Tony Neves, em Rennes, na Bretanha
A França está a ferro e fogo. O que fez explodir a reação popular foi a aprovação de uma lei que aumenta a idade da reforma. Embora muita gente reconheça que a atual situação exija mudanças na lei, boa parte do povo, liderado pelos sindicatos, queria outras respostas que não o aumento puro e duro da idade em que os trabalhadores vão poder deixar os seus trabalhos e receber as suas reformas. A violência tem aumentado de dia para dia, com manifestações em todas as cidades, havendo sempre lugar para excessos, seja da polícia seja de manifestantes, com gente ferida, carros e casas incendiadas, vitrinas partidas e muito lixo por todo o lado. A calma está longe de garantida e as sucessivas greves param muitos aviões e comboios e bloqueiam estradas e acessos a fábricas, como tem acontecido com refinarias, estando boa parte das bombas de gasolina já fechadas por falta de combustível. Trata-se de uma novela complicada, com ambas as partes a gritar as suas boas razões, mas com o povo simples a ser sempre a maior vítima.

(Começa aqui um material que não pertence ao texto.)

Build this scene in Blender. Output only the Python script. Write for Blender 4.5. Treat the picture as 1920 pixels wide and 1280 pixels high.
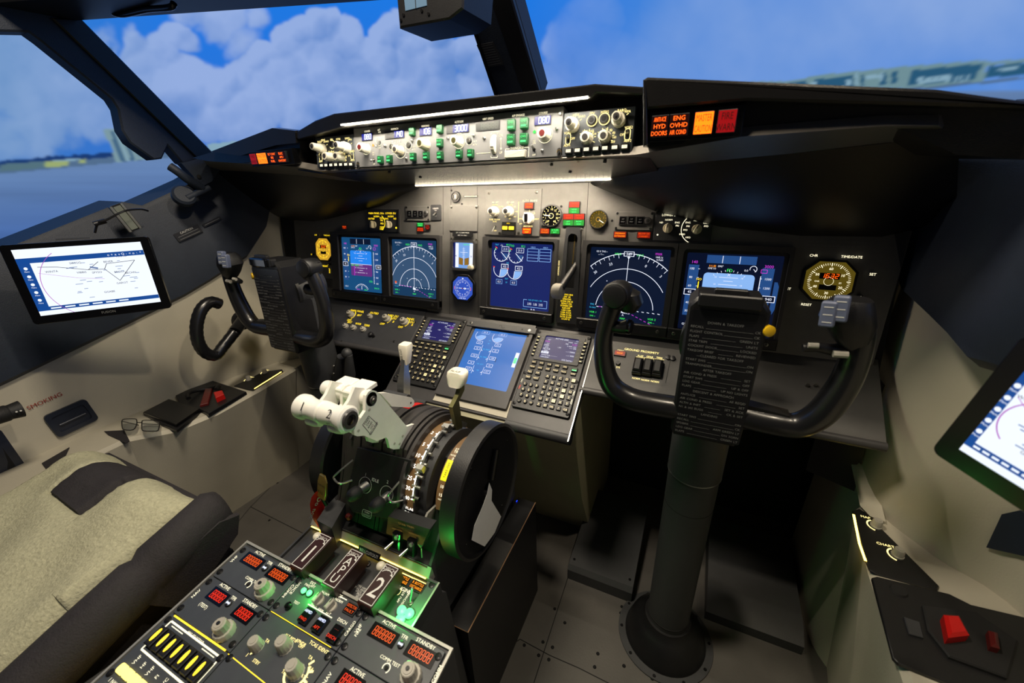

Mesmo neste ambiente de luta social, consegui chegar de Roma a Paris (mudando de voo, pois o primeiro foi cancelado!) e, dali, fui até Lille, seguindo de lá para Rennes. Optei por viagens cedo, apanhando os manifestantes e a polícia a dormir e descansar dos distúrbios das vésperas.
Foi em Rennes, na Bretanha, no longínquo ano de 1679 que nasceu um jovem com um futuro muito promissor: Cláudio Poullart des Places. Filho de gente rica, o objetivo dos pais era manda-lo estudar em Paris para regressar, em grande, ao Parlamento de Rennes. Enquanto adolescente e jovem, Cláudio passava muitas horas nas Igrejas, muitas vezes acompanhado por um amigo que, tal como ele, viria a fundar uma Congregação: Luis Grignon de Monfort, também ele nascido em Rennes, deu origem aos Monfortinos. Mas, como conta a história, há intervenções de Deus que nos desinstalam e viram os projetos do avesso. Assim aconteceria com Cláudio que, uma vez em Paris, usava a mesada dos pais para acolher e apoiar jovens pobres que queriam ser padres e não tinham condições para estudar. Numa manhã de Pentecostes, em 1703, bem antes de ser ordenado Padre, Poullart des Places deu início aos Espiritanos.

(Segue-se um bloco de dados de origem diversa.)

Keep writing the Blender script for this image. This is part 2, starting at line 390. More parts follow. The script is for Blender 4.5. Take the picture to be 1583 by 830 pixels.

Por esta razão, há 50 anos – desde que entrei no Seminário – que tinha esta vontade enorme de peregrinar nos passos do Fundador e vir a Rennes. Aconteceu estes dias.
Rennes é uma cidade muito antiga e cheia de monumentos, sobretudo belas e imponentes Igrejas. Aproveitei todas as pausas dos encontros de trabalho – a visita canónica do Conselho Geral às duas comunidades Espiritanas – para percorrer esta bela cidade, no intervalo dos constantes aguaceiros frios que assolaram a cidade estes dias. Rezei nas Igrejas por onde o fundador passou, lá onde foi batizado, onde rezou. Passei junto à casa onde nasceu e cresceu. Estive no parlamento onde fez uma conferência brilhante que lhe poderia ter aberto as portas uns anos depois.
Rennes acolhe duas comunidades Espiritanas. A Comunidade Poullart des Places teve início de 2011 e marcou o regresso dos Espiritanos a esta cidade para aprofundar a espiritualidade e o carisma missionário do fundador da Congregação do Espírito Santo, aqui onde ele nasceu. É uma Comunidade que vive no coração da cidade e acolhe gente do mundo inteiro, sobretudo membros da família espiritana, para sessões de formação sobre os fundadores desta grande Congregação Missionária. A outra comunidade está num bairro de periferia e tem a responsabilidade da Paróquia Ozanam, desde 2009. Aqui vivem três Espiritanos (originários da Nigéria, Camarões e França), coordenando a pastoral de duas grandes comunidades com Igreja enorme (São Lourenço e S. João Maria Vianney) e apoiando a capelania dos estudantes, trabalho tanto mais importante quanto mais aumentam as ofertas académicas em Rennes. Para minha alegria, uma das ruas laterais da Igreja de S. João tem o nome de Cláudio Poullart des Places, por decisão camarária de há 60 anos, muitos anos antes dos Espiritanos assumirem a responsabilidade da Paróquia.
Voltarei a Rennes, mas passarei também por Lille, Langonnet e Nantes para falar da bela missão que ali aconteceu ao longo de largas décadas e ainda hoje vivem e trabalham numerosos missionários. Lá iremos.